Metadata refers to auxiliary and descriptive information about an asset. For example, if an asset is a digital photograph then the data would be the image file itself, while the metadata could include information such as photographer, title, description, subject, date, shutter-speed, copyright, etc.
Concerto is designed to encourage the use of standard structured metadata schemas such as Dublin Core and the Visual Resource Association (VRA) standard for cataloguing cultural objects, while also allowing for the creation of custom metadata schemas designed to meet the needs of specific idiosyncratic collections.

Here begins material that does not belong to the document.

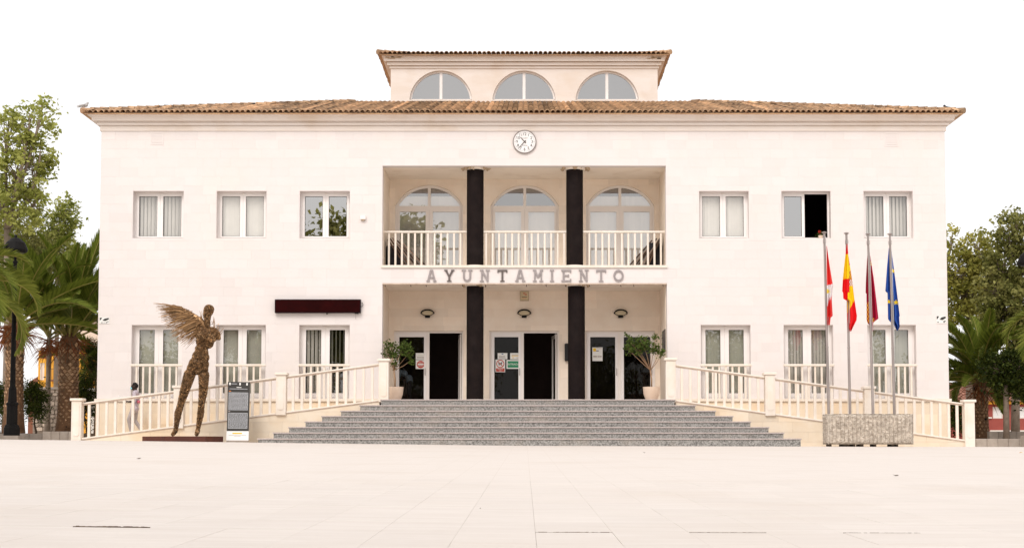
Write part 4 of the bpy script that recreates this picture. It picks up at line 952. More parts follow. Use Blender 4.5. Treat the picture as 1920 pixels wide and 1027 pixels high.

In addition to structured metadata, Concerto allows all users with view access to assets to add tags or unstructured metadata and will generate "tag clouds" for any given collection or user as well as for all collections and all users resulting in a variety of "folksonomies" that complement the more formal taxonomies generated by the structured metadata.
What is data and what is metadata is not always obvious nor crucial in the usage of Concerto. For example metadata schemas can hold arbitrary information including data, such as the text of an essay, or metadata, such as the title of that essay. The metadata label is placed on them only to reflect their primary usage, not any limitations.
While Concerto only requires a display name for all Assets, structuring and entering rich metadata for assets is an important way to add value to a Collection. An image for example, is a very distinctive thing, but not one that can be searched for. Adding rich metadata that includes the creator, title, subject terms (keywords), and other fields — such as those in the Dublin Core standard — can allow that image to be located by searching in a variety of ways, making that image more useful and valuable than it would otherwise be.